Secara kolektif, mungkin kita akan melihat PSIS sedikit “mengorbankan” counter-press-nya, untuk menyesuaikan diri terhadap Fortes. Jika iya, PSIS akan lebih mudah untuk kecolongan pada fase penyerangan pertama musuh, dan harus kembali ke organisasi pertahanan dengan lebih cepat. Dengan ini, penyerangan PSIS harus dimulai dari posisi yang lebih dalam. Hal ini bukan merupakan masalah baik untuk Fortes maupun Marukawa, yang menunjukkan keahlian mereka dalam menerima bola dan berkombinasi dalam fase-fase build-up pertama.

Ketika transisi serta organisasi menyerang, Marukawa dan Fortes sama-sama memiliki kemampuan untuk menghasilkan kedalaman (depth) serta kelebaran (width). Dengan ini, PSIS semakin mempunyai variasi dalam lini serang mereka, baik dalam rotasi segitiga di sayap, halfspace, atau di tengah lapangan, extra man untuk menciptakan keunggulan jumlah pemain, serta ketajaman dalam segi kreasi maupun produktivitas gol.

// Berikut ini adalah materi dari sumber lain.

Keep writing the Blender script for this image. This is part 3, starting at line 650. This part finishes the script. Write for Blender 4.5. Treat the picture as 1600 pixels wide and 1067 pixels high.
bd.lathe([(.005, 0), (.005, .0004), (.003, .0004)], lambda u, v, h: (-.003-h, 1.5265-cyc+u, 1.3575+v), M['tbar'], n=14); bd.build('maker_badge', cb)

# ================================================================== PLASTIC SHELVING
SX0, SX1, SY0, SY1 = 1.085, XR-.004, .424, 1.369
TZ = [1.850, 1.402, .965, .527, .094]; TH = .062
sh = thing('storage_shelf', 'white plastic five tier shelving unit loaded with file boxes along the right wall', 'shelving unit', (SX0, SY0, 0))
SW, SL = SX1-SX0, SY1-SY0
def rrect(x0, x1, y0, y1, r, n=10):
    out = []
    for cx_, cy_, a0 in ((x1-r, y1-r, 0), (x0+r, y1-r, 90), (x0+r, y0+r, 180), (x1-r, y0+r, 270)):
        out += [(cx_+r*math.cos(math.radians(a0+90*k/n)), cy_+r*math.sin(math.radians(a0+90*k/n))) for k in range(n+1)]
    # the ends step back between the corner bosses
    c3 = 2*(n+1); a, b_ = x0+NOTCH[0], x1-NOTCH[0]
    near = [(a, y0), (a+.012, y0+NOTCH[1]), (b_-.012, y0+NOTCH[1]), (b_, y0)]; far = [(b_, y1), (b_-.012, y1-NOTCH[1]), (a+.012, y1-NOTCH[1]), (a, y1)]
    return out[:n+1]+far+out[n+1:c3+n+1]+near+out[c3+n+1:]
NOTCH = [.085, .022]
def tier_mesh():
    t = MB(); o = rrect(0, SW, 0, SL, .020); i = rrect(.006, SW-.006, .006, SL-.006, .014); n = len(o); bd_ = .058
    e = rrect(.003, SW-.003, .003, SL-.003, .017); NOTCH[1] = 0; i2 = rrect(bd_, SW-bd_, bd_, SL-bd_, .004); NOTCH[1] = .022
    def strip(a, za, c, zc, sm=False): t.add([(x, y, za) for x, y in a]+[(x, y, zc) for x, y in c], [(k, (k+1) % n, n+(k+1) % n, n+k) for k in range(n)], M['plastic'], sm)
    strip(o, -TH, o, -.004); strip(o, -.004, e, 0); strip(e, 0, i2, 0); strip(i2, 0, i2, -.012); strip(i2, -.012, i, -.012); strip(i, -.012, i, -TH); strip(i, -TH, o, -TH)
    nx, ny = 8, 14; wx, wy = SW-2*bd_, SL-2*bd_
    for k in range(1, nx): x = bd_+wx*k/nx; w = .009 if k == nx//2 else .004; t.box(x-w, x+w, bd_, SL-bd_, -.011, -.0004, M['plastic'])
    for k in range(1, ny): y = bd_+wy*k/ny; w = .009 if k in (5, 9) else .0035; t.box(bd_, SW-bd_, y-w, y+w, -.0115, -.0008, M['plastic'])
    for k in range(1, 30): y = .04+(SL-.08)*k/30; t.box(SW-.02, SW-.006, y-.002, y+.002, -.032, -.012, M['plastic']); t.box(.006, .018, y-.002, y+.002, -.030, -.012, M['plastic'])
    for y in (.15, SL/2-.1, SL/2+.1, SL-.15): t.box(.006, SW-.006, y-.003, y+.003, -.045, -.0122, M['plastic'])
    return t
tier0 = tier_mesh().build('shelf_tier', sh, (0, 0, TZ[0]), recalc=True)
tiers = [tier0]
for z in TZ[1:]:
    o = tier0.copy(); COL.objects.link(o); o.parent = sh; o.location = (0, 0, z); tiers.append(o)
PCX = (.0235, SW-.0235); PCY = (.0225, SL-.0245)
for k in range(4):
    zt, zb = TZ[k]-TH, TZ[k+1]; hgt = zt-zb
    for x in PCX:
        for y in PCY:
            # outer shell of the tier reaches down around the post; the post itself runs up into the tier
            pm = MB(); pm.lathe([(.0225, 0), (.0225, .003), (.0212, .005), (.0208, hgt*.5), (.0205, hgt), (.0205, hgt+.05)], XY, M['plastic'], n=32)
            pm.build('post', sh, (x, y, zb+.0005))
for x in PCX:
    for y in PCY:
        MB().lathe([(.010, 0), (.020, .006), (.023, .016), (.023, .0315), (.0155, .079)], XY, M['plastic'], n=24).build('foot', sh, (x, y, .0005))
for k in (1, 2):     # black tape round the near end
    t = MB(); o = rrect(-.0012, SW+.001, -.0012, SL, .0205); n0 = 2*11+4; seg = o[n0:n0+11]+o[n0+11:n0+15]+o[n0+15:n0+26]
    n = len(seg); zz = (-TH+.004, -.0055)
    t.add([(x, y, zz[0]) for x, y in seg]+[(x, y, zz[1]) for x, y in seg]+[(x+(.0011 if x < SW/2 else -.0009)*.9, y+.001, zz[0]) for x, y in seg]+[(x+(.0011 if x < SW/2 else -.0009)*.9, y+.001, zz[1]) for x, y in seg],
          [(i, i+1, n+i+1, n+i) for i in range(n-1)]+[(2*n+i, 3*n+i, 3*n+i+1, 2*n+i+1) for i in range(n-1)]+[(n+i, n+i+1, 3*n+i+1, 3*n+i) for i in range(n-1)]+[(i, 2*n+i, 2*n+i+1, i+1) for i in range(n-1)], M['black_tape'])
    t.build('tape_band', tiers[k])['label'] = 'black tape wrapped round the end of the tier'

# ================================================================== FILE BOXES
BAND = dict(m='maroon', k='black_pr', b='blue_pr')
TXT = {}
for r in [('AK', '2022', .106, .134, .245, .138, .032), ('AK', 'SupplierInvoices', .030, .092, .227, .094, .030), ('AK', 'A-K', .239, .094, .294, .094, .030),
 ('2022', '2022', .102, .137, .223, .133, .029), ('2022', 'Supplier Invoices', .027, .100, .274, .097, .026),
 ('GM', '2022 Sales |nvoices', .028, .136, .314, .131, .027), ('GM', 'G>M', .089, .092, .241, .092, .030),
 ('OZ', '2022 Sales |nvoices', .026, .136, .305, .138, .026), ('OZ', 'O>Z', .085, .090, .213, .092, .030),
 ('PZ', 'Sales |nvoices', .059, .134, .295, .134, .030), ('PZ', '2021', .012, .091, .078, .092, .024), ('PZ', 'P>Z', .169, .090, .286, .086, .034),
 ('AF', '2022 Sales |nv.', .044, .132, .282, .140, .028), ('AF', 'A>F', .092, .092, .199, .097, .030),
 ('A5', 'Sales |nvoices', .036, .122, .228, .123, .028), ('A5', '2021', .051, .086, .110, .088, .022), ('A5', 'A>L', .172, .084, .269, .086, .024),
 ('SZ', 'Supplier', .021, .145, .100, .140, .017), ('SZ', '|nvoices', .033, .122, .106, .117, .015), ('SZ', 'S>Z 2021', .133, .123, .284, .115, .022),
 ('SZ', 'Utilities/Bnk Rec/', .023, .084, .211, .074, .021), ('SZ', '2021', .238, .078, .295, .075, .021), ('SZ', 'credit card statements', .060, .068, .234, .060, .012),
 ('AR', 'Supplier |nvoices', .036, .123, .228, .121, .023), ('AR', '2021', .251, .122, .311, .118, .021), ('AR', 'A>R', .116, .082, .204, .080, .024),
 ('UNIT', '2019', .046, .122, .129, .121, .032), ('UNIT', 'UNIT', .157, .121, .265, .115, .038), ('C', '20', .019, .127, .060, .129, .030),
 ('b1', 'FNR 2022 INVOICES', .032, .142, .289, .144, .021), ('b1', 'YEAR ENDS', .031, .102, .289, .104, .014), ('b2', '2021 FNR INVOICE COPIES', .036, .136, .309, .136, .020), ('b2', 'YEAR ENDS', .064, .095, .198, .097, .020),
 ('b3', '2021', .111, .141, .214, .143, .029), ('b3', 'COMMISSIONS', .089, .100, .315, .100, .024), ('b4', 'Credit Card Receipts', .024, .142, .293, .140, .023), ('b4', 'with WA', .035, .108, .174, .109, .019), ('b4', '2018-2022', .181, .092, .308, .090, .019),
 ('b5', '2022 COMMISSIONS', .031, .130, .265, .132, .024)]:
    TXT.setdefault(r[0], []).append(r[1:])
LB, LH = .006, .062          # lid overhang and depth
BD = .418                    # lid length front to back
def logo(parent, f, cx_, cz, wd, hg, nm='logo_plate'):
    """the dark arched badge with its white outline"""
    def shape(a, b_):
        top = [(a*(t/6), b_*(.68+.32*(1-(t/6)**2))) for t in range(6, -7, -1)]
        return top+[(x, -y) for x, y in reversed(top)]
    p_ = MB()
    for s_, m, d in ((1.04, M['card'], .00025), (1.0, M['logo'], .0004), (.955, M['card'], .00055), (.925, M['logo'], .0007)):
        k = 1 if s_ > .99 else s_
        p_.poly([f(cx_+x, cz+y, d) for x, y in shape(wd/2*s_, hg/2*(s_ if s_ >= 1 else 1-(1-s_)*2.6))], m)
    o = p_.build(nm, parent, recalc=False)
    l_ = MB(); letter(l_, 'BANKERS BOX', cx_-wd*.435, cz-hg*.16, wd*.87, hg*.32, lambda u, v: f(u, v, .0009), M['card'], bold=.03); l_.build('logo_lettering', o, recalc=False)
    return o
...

Dinamika antara Fortes dan Marukawa mungkin juga akan menyerupai Cak Sul dengan Marukawa sendiri pada musim lalu. Cak Sul adalah penyerang yang mempu bermain dalam berbagai posisi, serta saling bertukar posisi dengan pemain-pemain persebaya lainnya. Proses ini sendiri akan menyebabkan celah pertahanan terbuka, dan pada akhirnya menguntungkan PSIS ketika menyerang.

Penutup

Bagi Daft Punk, Giorgio by Moroder adalah metafora untuk kebebasan bermusik, serta usaha mereka untuk menghancurkan tembok antargenre, antarbaik dan buruk, antarketerhubungan dan ketidakterhubungan. Fortes dan Marukawa mempunyai kelebihan dan kekurangan mereka sendiri, bermain dalam tim yang rivalitasnya cukup panas, serta memiliki latar belakang dan gaya bermain yang berbeda. Apakah mereka dan PSIS akan menggabungkan kemampuan mereka untuk menciptakan harmoni pada permainan PSIS? Pertanyaan ini akan menjadi sesuatu yang sangat menarik untuk mereka jawab pada musim depan.